»»

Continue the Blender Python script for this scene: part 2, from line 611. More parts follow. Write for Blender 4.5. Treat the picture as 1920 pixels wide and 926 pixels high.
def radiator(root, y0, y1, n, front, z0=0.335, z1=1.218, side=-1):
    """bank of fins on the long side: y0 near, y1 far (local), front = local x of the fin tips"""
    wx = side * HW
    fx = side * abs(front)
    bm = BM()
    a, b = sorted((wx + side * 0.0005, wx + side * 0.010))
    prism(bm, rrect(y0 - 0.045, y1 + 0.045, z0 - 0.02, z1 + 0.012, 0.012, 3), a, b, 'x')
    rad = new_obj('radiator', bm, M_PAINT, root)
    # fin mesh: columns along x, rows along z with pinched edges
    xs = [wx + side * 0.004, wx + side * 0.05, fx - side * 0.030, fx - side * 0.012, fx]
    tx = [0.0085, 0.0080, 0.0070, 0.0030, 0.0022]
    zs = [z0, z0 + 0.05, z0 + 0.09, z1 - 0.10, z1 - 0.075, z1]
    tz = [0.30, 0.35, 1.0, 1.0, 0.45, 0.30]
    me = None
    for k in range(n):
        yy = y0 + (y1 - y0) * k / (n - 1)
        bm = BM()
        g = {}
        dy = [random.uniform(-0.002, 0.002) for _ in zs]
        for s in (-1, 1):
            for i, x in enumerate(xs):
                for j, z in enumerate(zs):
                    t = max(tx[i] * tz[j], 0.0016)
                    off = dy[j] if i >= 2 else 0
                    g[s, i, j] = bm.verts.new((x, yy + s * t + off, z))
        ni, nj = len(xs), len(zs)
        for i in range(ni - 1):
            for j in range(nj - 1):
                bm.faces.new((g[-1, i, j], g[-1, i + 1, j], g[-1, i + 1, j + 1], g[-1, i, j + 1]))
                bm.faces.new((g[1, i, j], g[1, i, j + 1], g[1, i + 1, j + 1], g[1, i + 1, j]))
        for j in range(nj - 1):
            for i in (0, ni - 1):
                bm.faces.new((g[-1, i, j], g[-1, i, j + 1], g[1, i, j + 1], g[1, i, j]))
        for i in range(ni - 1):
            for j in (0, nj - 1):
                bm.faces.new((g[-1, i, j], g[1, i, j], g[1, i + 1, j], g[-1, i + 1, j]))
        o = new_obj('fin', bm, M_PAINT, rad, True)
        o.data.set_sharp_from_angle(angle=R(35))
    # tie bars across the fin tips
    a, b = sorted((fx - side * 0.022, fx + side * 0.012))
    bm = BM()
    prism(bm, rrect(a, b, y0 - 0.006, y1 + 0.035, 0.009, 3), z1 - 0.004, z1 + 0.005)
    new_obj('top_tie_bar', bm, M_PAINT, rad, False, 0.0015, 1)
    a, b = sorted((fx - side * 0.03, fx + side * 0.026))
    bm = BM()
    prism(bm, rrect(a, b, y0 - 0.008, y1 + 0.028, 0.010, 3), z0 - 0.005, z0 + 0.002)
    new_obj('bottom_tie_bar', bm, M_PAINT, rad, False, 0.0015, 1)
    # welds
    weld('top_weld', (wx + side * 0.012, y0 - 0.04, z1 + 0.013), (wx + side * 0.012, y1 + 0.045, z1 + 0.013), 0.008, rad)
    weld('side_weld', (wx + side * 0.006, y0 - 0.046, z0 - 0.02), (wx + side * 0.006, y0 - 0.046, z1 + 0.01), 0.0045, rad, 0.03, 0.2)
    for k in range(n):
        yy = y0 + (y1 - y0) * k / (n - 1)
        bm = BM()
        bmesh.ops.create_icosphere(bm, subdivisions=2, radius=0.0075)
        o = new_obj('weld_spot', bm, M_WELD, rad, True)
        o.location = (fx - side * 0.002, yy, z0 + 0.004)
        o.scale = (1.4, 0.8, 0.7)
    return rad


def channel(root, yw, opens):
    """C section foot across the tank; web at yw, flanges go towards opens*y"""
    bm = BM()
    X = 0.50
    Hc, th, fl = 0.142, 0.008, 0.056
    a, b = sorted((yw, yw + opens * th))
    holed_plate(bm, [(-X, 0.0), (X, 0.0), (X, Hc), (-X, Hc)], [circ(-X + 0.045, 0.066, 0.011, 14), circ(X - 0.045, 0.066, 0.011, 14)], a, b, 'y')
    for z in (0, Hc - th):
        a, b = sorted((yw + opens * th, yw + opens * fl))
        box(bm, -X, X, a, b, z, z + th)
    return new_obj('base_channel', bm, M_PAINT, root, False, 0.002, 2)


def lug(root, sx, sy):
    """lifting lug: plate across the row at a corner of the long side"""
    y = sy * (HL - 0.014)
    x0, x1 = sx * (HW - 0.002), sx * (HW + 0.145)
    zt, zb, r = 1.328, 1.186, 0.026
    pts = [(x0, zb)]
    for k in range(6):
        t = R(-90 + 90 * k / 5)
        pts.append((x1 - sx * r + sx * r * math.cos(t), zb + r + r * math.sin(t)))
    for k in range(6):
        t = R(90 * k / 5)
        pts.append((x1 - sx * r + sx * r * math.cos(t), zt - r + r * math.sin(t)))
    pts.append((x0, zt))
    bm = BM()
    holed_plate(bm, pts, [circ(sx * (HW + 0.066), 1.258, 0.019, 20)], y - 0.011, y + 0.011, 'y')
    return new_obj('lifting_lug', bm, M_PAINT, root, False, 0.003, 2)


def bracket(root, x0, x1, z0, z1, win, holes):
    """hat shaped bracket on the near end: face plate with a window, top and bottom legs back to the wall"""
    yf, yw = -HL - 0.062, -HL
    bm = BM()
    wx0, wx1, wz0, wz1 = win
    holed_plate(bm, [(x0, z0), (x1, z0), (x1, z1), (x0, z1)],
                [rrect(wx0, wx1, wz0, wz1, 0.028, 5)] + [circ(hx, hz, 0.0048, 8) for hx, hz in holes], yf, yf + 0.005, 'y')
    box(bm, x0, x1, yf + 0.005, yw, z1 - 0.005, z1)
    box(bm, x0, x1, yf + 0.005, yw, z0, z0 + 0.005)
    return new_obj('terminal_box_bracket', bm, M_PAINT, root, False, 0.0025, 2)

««

- _Your objective_
All of the lines above must be returned exactly.

- _Result of the exercise_
Continue the Blender Python script for this scene: part 2, from line 611. More parts follow. Write for Blender 4.5. Treat the picture as 1920 pixels wide and 926 pixels high.
def radiator(root, y0, y1, n, front, z0=0.335, z1=1.218, side=-1):
    """bank of fins on the long side: y0 near, y1 far (local), front = local x of the fin tips"""
    wx = side * HW
    fx = side * abs(front)
    bm = BM()
    a, b = sorted((wx + side * 0.0005, wx + side * 0.010))
    prism(bm, rrect(y0 - 0.045, y1 + 0.045, z0 - 0.02, z1 + 0.012, 0.012, 3), a, b, 'x')
    rad = new_obj('radiator', bm, M_PAINT, root)
    # fin mesh: columns along x, rows along z with pinched edges
    xs = [wx + side * 0.004, wx + side * 0.05, fx - side * 0.030, fx - side * 0.012, fx]
    tx = [0.0085, 0.0080, 0.0070, 0.0030, 0.0022]
    zs = [z0, z0 + 0.05, z0 + 0.09, z1 - 0.10, z1 - 0.075, z1]
    tz = [0.30, 0.35, 1.0, 1.0, 0.45, 0.30]
    me = None
    for k in range(n):
        yy = y0 + (y1 - y0) * k / (n - 1)
        bm = BM()
        g = {}
        dy = [random.uniform(-0.002, 0.002) for _ in zs]
        for s in (-1, 1):
            for i, x in enumerate(xs):
                for j, z in enumerate(zs):
                    t = max(tx[i] * tz[j], 0.0016)
                    off = dy[j] if i >= 2 else 0
                    g[s, i, j] = bm.verts.new((x, yy + s * t + off, z))
        ni, nj = len(xs), len(zs)
        for i in range(ni - 1):
            for j in range(nj - 1):
                bm.faces.new((g[-1, i, j], g[-1, i + 1, j], g[-1, i + 1, j + 1], g[-1, i, j + 1]))
                bm.faces.new((g[1, i, j], g[1, i, j + 1], g[1, i + 1, j + 1], g[1, i + 1, j]))
        for j in range(nj - 1):
            for i in (0, ni - 1):
                bm.faces.new((g[-1, i, j], g[-1, i, j + 1], g[1, i, j + 1], g[1, i, j]))
        for i in range(ni - 1):
            for j in (0, nj - 1):
                bm.faces.new((g[-1, i, j], g[1, i, j], g[1, i + 1, j], g[-1, i + 1, j]))
        o = new_obj('fin', bm, M_PAINT, rad, True)
        o.data.set_sharp_from_angle(angle=R(35))
    # tie bars across the fin tips
    a, b = sorted((fx - side * 0.022, fx + side * 0.012))
    bm = BM()
    prism(bm, rrect(a, b, y0 - 0.006, y1 + 0.035, 0.009, 3), z1 - 0.004, z1 + 0.005)
    new_obj('top_tie_bar', bm, M_PAINT, rad, False, 0.0015, 1)
    a, b = sorted((fx - side * 0.03, fx + side * 0.026))
    bm = BM()
    prism(bm, rrect(a, b, y0 - 0.008, y1 + 0.028, 0.010, 3), z0 - 0.005, z0 + 0.002)
    new_obj('bottom_tie_bar', bm, M_PAINT, rad, False, 0.0015, 1)
    # welds
    weld('top_weld', (wx + side * 0.012, y0 - 0.04, z1 + 0.013), (wx + side * 0.012, y1 + 0.045, z1 + 0.013), 0.008, rad)
    weld('side_weld', (wx + side * 0.006, y0 - 0.046, z0 - 0.02), (wx + side * 0.006, y0 - 0.046, z1 + 0.01), 0.0045, rad, 0.03, 0.2)
    for k in range(n):
        yy = y0 + (y1 - y0) * k / (n - 1)
        bm = BM()
        bmesh.ops.create_icosphere(bm, subdivisions=2, radius=0.0075)
        o = new_obj('weld_spot', bm, M_WELD, rad, True)
        o.location = (fx - side * 0.002, yy, z0 + 0.004)
        o.scale = (1.4, 0.8, 0.7)
    return rad


def channel(root, yw, opens):
    """C section foot across the tank; web at yw, flanges go towards opens*y"""
    bm = BM()
    X = 0.50
    Hc, th, fl = 0.142, 0.008, 0.056
    a, b = sorted((yw, yw + opens * th))
    holed_plate(bm, [(-X, 0.0), (X, 0.0), (X, Hc), (-X, Hc)], [circ(-X + 0.045, 0.066, 0.011, 14), circ(X - 0.045, 0.066, 0.011, 14)], a, b, 'y')
    for z in (0, Hc - th):
        a, b = sorted((yw + opens * th, yw + opens * fl))
        box(bm, -X, X, a, b, z, z + th)
    return new_obj('base_channel', bm, M_PAINT, root, False, 0.002, 2)


def lug(root, sx, sy):
    """lifting lug: plate across the row at a corner of the long side"""
    y = sy * (HL - 0.014)
    x0, x1 = sx * (HW - 0.002), sx * (HW + 0.145)
    zt, zb, r = 1.328, 1.186, 0.026
    pts = [(x0, zb)]
    for k in range(6):
        t = R(-90 + 90 * k / 5)
        pts.append((x1 - sx * r + sx * r * math.cos(t), zb + r + r * math.sin(t)))
    for k in range(6):
        t = R(90 * k / 5)
        pts.append((x1 - sx * r + sx * r * math.cos(t), zt - r + r * math.sin(t)))
    pts.append((x0, zt))
    bm = BM()
    holed_plate(bm, pts, [circ(sx * (HW + 0.066), 1.258, 0.019, 20)], y - 0.011, y + 0.011, 'y')
    return new_obj('lifting_lug', bm, M_PAINT, root, False, 0.003, 2)


def bracket(root, x0, x1, z0, z1, win, holes):
    """hat shaped bracket on the near end: face plate with a window, top and bottom legs back to the wall"""
    yf, yw = -HL - 0.062, -HL
    bm = BM()
    wx0, wx1, wz0, wz1 = win
    holed_plate(bm, [(x0, z0), (x1, z0), (x1, z1), (x0, z1)],
                [rrect(wx0, wx1, wz0, wz1, 0.028, 5)] + [circ(hx, hz, 0.0048, 8) for hx, hz in holes], yf, yf + 0.005, 'y')
    box(bm, x0, x1, yf + 0.005, yw, z1 - 0.005, z1)
    box(bm, x0, x1, yf + 0.005, yw, z0, z0 + 0.005)
    return new_obj('terminal_box_bracket', bm, M_PAINT, root, False, 0.0025, 2)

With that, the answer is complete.